Por Fernando Pascual
Muchos conflictos llegan de modo pasivo: otros los comenzaron. Seguir o no seguir en la lucha, depende de nosotros.
Otros conflictos surgen desde nosotros mismos: un día encendimos la mecha. Surge la pregunta: ¿es posible evitar nuevos conflictos?
Hay situaciones ante las que experimentamos un fuerte deseo de intervenir. No podemos permanecer callados cuando un hermano envenena las relaciones familiares o cuando en el trabajo hay un calumniador que amarga a todos.
En otras situaciones, deseamos responder, pero nos damos cuenta de que necesitamos antes respirar despacio, evaluar qué conseguiríamos si empezásemos un conflicto, o qué pasaría si guardásemos un silencio paciente.
Alguien abre la ventana. Es un día más bien fresco. Puedo levantarme y cerrarla. Pero también puedo aguantar un poco si no hay otros implicados o el aire puede ser soportado estoicamente.
En el trabajo, un asunto importante queda pendiente por la negligencia de otros. Puedo alzar la voz y protestar. O puedo, en un gesto sencillo pero valioso, asumir la tarea y sacarla adelante.
No es fácil discernir en cada caso cuándo es conveniente responder, aunque se generen tensiones, y cuándo podemos aguantar, aunque eso nos cree un poco de malestar.
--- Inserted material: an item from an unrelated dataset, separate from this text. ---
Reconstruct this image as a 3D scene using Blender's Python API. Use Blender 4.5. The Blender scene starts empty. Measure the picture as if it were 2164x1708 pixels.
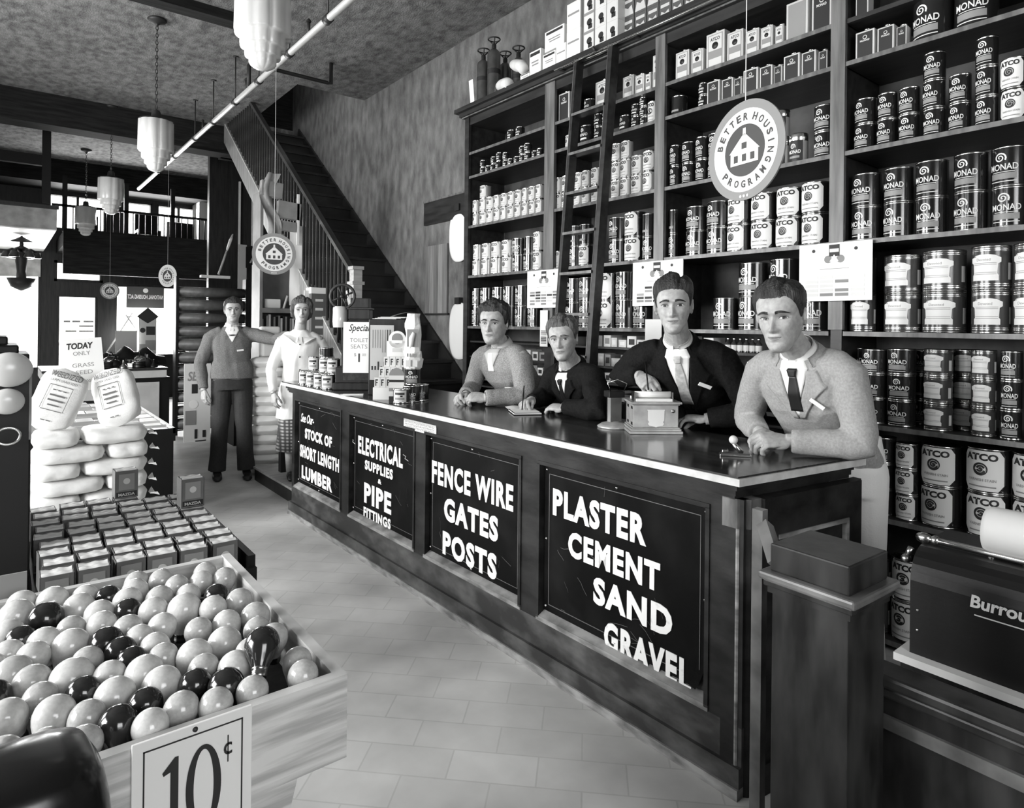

Lo que sí necesitamos tener presente es que algunos conflictos resuelven muy poco y generan más daños que beneficios. Y son esos conflictos los que vale la pena evitar.
En un mundo lleno de tensiones, fomentar la concordia siempre se agradece. No resulta fácil, sobre todo si sentimos que nuestros “derechos” quedan heridos. Pero una pequeña renuncia de algo propio para avanzar hacia una mayor armonía entre todos es, casi siempre, una buena inversión.
A la larga, nos daremos cuenta de que al evitar un conflicto fomentamos espacios de paz, en los que, esperamos, sea posible construir algún día un diálogo sereno. Así podremos afrontar diferentes puntos de vista y llegar a acuerdos que sean beneficiosos para la mayoría de las personas implicadas.